Generic NatWest Group

NatWest breached Money Laundering Regulations 2007. (Credit: NatWest Group.)

National Westminster Bank (NatWest) has pleaded guilty to three offences, admitting that it has failed to prevent the laundering of nearly £400m ($544m) between 2012 and 2016.

The bank was not in compliance with Money Laundering Regulations 2007 (MLR 2007), and the three violations are related to accounts of a UK incorporated customer.

In March this year, the Financial Conduct Authority (FCA) has launched criminal proceedings against NatWest for offences under the MLR 2007.

As per the MLR 2007, the bank is required to determine and conduct risk-sensitive monitoring of its customers for the prevention of money laundering.

With the guilty plea, NatWest admits its operational weaknesses between 2012 and 2016, where it failed to monitor accounts of the particular customer.

It includes weaknesses in the bank’s automated systems and certain shortcomings in adherence to monitoring and investigations procedures.

The bank paid around £365m into the account of the customer, a jewellery business in Bradford with an expected turnover of £15m per annum.

According to Clare Montgomery, the lawyer who prosecuted the case, NatWest may face a potential penalty of around £340m under sentencing guidelines.

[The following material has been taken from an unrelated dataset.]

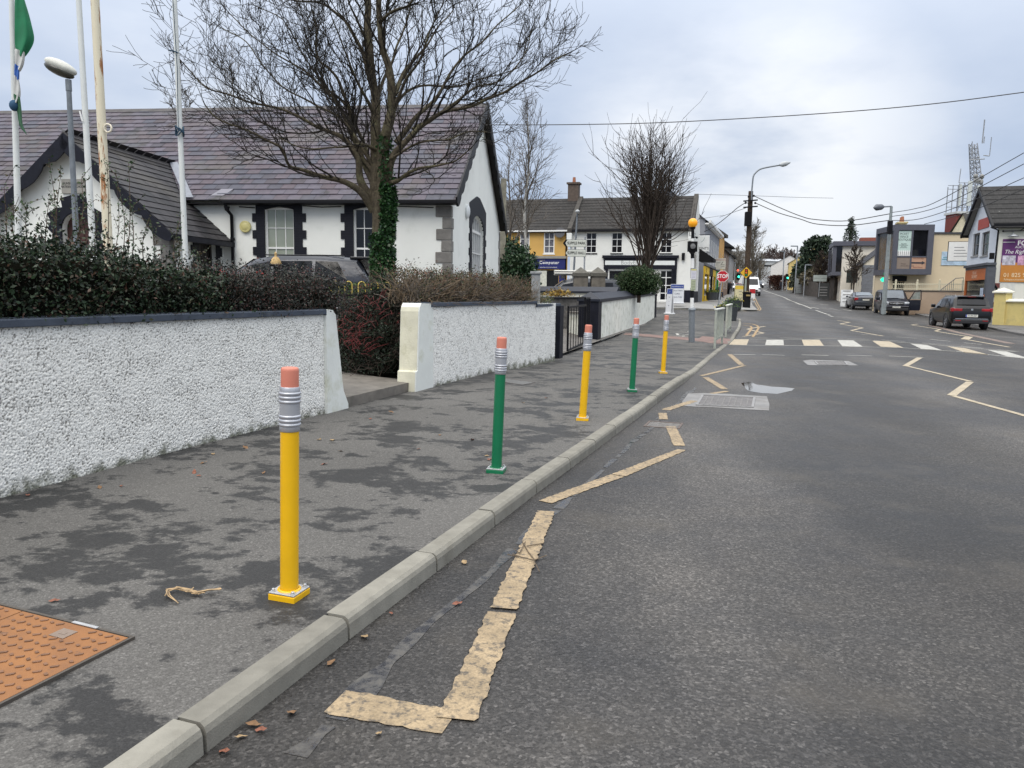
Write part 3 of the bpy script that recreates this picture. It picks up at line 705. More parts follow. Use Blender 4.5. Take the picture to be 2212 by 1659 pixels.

FCA lawyer Clare Montgomery told Westminster Magistrates’ Court: “The facts of the case are complex, the likely sentence is a very large fine.”

“NatWest could face a potential penalty of around 340 million pounds under sentencing guidelines, although a judge will set the level of any fine later this year.”

NatWest promised that it will make significant investments to strengthen and improve its overall financial crime control framework with fraud prevention systems.

The bank said that it has invested around £700m, for upgrading transaction monitoring systems, automating customer screening and for new customer due diligence solutions.

Currently, the firm has more than 5,000 employees in specialist financial crime roles, who detect and prevent financial crime under a centralised bank-wide ‘FinCrime Hub’.

NatWest CEO Alison Rose said: “We deeply regret that NatWest failed to adequately monitor and therefore prevent money laundering by one of our customers between 2012 and 2016.

“NatWest has a vital part to play in detecting and preventing financial crime and we take extremely seriously our responsibility to prevent money laundering by third parties.

“In the years since this case, we have invested significant resources and continue to enhance our efforts to effectively combat financial crime.

“We work tirelessly with colleagues, other banks, industry bodies, law enforcement, regulators, and governments to help find collaborative solutions to this shared challenge.”